Swift, the Belgium-based financial messaging cooperative, has carried out experiments demonstrating how AI and secure cross-border data collaboration could help reduce fraud in international payments.
In partnership with 13 global financial institutions, the tests applied privacy-enhancing technologies (PETs) to allow participants to exchange fraud-related insights securely across jurisdictions.
In one case, PETs enabled the real-time verification of intelligence on suspicious accounts, potentially shortening the time needed to identify international financial crime networks and preventing fraudulent payments from being executed.
Another case combined PETs with federated learning, an AI technique that trains models locally at each institution without sharing customer data.
Using synthetic data from ten million artificial transactions, the model was twice as effective in detecting known frauds compared with one trained on a single institution’s data.

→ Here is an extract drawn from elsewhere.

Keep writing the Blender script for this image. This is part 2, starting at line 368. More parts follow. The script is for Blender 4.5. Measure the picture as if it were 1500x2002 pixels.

Rachel Levi, Head of AI at Swift, said:

“These experiments demonstrate the convening power of Swift as a trusted cooperative at the heart of global finance. A united, industry-wide fraud defence will always be stronger than one put up by a single institution acting alone.
“The industry loses billions to fraud each year, but by enabling the secure sharing of intelligence across borders we’re paving the way for this figure to be significantly reduced, and allowing fraud to be stopped in a matter of minutes, not hours or days.”
Swift plans to expand participation before moving to a second phase of trials using real transaction data to assess the impact of the technologies in live environments.
The cooperative has been exploring AI’s role in financial services, with more than 50 use cases ranging from proofs of concept to live applications.
Financial crime is estimated to have cost the sector US$485 billion in 2023.
Earlier this year, Swift introduced an AI-enhanced Payments Controls Service to support smaller financial institutions in identifying potentially fraudulent activity in real time.
Institutions involved in the experiments included ANZ, BNY and Intesa Sanpaolo, alongside technology partners such as Google Cloud.